**What you are asked to do:** Retype each line of the listing below, from the first through the one holding "return float(np.interp(q, L, a)), float(np.interp(q, L, b))", with no other lines.

**Collected data:**
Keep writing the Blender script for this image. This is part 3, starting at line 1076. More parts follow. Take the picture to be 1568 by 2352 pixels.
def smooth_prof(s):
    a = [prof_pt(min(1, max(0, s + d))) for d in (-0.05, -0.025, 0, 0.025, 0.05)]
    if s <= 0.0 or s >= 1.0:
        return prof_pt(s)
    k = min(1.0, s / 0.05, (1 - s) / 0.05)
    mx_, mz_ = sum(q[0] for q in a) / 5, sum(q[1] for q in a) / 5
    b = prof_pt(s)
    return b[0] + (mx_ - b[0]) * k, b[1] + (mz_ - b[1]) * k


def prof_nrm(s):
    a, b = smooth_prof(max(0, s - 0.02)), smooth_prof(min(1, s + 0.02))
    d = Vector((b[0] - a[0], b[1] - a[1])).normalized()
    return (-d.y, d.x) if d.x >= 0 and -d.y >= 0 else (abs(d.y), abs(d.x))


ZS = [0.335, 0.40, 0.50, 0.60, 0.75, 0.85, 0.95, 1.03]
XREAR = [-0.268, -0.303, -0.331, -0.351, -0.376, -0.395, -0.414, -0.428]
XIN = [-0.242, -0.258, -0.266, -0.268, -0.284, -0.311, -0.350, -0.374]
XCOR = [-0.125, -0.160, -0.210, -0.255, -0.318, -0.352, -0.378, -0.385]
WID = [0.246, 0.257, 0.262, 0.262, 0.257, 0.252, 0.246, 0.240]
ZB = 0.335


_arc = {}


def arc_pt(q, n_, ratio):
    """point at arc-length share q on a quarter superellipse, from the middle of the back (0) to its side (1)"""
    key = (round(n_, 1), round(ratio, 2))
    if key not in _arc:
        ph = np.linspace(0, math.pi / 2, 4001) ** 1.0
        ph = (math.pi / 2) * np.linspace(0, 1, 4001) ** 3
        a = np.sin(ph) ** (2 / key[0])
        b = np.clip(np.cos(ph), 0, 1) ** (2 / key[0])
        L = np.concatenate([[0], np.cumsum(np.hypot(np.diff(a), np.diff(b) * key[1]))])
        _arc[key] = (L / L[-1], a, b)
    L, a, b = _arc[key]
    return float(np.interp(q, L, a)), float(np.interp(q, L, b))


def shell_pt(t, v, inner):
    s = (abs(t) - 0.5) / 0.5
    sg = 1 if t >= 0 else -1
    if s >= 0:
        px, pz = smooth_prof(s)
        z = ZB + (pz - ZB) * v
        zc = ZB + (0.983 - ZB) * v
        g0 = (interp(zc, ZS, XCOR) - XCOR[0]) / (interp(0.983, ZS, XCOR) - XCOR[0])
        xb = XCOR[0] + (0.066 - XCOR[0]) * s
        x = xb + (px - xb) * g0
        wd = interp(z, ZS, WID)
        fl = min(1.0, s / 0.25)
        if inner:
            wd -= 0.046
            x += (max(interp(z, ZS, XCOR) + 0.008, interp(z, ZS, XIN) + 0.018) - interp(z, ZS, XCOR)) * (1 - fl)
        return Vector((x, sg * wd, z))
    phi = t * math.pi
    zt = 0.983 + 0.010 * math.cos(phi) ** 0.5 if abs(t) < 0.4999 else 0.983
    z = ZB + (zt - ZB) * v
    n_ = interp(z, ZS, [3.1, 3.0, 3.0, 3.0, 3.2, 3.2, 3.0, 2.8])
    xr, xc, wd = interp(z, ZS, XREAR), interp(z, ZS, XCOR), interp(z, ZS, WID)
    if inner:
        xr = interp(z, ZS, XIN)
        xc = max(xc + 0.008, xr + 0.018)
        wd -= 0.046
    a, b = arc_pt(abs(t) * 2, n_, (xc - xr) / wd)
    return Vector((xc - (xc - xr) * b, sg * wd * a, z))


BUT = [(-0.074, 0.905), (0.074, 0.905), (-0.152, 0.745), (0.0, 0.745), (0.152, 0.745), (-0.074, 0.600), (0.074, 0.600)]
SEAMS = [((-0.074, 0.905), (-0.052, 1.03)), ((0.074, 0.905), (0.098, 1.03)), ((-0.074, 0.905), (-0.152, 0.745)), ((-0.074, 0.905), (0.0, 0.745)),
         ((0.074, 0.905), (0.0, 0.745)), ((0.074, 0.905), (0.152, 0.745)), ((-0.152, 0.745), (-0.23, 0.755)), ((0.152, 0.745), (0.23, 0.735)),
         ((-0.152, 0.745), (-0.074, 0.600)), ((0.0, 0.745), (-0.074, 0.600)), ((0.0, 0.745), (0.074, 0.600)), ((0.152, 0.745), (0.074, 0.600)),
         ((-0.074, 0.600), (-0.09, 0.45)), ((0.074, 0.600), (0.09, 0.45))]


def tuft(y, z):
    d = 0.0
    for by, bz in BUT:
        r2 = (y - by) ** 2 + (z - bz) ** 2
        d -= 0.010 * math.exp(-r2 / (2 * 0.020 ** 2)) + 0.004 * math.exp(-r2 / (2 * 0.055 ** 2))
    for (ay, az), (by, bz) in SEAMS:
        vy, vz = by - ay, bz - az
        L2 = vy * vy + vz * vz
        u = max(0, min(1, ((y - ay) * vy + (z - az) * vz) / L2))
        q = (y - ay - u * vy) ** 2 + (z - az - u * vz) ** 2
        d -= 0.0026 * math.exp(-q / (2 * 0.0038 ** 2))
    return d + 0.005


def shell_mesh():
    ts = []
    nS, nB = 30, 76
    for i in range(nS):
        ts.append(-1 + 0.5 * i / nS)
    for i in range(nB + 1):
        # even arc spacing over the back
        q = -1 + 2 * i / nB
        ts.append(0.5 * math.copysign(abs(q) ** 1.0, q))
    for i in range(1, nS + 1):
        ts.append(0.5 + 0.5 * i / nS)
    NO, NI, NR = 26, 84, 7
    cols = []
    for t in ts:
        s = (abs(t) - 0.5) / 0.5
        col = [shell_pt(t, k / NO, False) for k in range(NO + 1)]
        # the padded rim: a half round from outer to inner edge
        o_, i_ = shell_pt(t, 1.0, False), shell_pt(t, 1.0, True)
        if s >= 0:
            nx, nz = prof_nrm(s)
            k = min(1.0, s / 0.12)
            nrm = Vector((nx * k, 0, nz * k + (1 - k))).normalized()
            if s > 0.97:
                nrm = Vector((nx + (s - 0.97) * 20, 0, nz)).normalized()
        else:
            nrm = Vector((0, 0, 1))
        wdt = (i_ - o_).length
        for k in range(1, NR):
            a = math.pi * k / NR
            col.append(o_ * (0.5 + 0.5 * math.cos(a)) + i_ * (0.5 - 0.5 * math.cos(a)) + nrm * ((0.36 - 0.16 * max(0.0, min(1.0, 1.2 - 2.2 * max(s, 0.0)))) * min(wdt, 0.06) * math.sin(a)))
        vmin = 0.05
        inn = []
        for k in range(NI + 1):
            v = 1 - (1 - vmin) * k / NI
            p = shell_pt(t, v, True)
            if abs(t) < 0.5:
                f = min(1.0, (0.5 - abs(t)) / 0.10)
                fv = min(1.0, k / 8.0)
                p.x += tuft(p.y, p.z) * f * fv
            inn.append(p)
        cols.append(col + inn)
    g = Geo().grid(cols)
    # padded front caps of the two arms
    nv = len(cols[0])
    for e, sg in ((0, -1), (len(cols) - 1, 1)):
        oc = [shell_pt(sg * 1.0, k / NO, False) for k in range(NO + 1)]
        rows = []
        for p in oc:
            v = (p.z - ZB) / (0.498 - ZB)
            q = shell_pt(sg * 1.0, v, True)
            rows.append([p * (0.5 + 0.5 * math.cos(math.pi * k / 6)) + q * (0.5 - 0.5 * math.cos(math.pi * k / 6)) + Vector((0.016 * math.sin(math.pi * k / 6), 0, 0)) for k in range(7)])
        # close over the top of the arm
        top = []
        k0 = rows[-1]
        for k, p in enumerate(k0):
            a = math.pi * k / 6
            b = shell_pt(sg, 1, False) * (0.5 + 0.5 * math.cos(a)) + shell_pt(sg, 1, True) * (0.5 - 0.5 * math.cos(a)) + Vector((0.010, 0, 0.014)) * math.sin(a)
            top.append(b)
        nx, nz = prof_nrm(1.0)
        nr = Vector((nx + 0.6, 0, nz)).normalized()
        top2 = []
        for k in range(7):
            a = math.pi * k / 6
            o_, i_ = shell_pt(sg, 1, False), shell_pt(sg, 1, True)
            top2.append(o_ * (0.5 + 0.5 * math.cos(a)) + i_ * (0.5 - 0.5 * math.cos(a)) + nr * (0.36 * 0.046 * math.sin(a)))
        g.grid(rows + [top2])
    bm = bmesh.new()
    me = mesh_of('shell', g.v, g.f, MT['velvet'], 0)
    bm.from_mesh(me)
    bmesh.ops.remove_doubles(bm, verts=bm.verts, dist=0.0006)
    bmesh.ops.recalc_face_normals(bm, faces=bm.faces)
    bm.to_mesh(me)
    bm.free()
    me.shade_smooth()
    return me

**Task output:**
Keep writing the Blender script for this image. This is part 3, starting at line 1076. More parts follow. Take the picture to be 1568 by 2352 pixels.
def smooth_prof(s):
    a = [prof_pt(min(1, max(0, s + d))) for d in (-0.05, -0.025, 0, 0.025, 0.05)]
    if s <= 0.0 or s >= 1.0:
        return prof_pt(s)
    k = min(1.0, s / 0.05, (1 - s) / 0.05)
    mx_, mz_ = sum(q[0] for q in a) / 5, sum(q[1] for q in a) / 5
    b = prof_pt(s)
    return b[0] + (mx_ - b[0]) * k, b[1] + (mz_ - b[1]) * k


def prof_nrm(s):
    a, b = smooth_prof(max(0, s - 0.02)), smooth_prof(min(1, s + 0.02))
    d = Vector((b[0] - a[0], b[1] - a[1])).normalized()
    return (-d.y, d.x) if d.x >= 0 and -d.y >= 0 else (abs(d.y), abs(d.x))


ZS = [0.335, 0.40, 0.50, 0.60, 0.75, 0.85, 0.95, 1.03]
XREAR = [-0.268, -0.303, -0.331, -0.351, -0.376, -0.395, -0.414, -0.428]
XIN = [-0.242, -0.258, -0.266, -0.268, -0.284, -0.311, -0.350, -0.374]
XCOR = [-0.125, -0.160, -0.210, -0.255, -0.318, -0.352, -0.378, -0.385]
WID = [0.246, 0.257, 0.262, 0.262, 0.257, 0.252, 0.246, 0.240]
ZB = 0.335


_arc = {}


def arc_pt(q, n_, ratio):
    """point at arc-length share q on a quarter superellipse, from the middle of the back (0) to its side (1)"""
    key = (round(n_, 1), round(ratio, 2))
    if key not in _arc:
        ph = np.linspace(0, math.pi / 2, 4001) ** 1.0
        ph = (math.pi / 2) * np.linspace(0, 1, 4001) ** 3
        a = np.sin(ph) ** (2 / key[0])
        b = np.clip(np.cos(ph), 0, 1) ** (2 / key[0])
        L = np.concatenate([[0], np.cumsum(np.hypot(np.diff(a), np.diff(b) * key[1]))])
        _arc[key] = (L / L[-1], a, b)
    L, a, b = _arc[key]
    return float(np.interp(q, L, a)), float(np.interp(q, L, b))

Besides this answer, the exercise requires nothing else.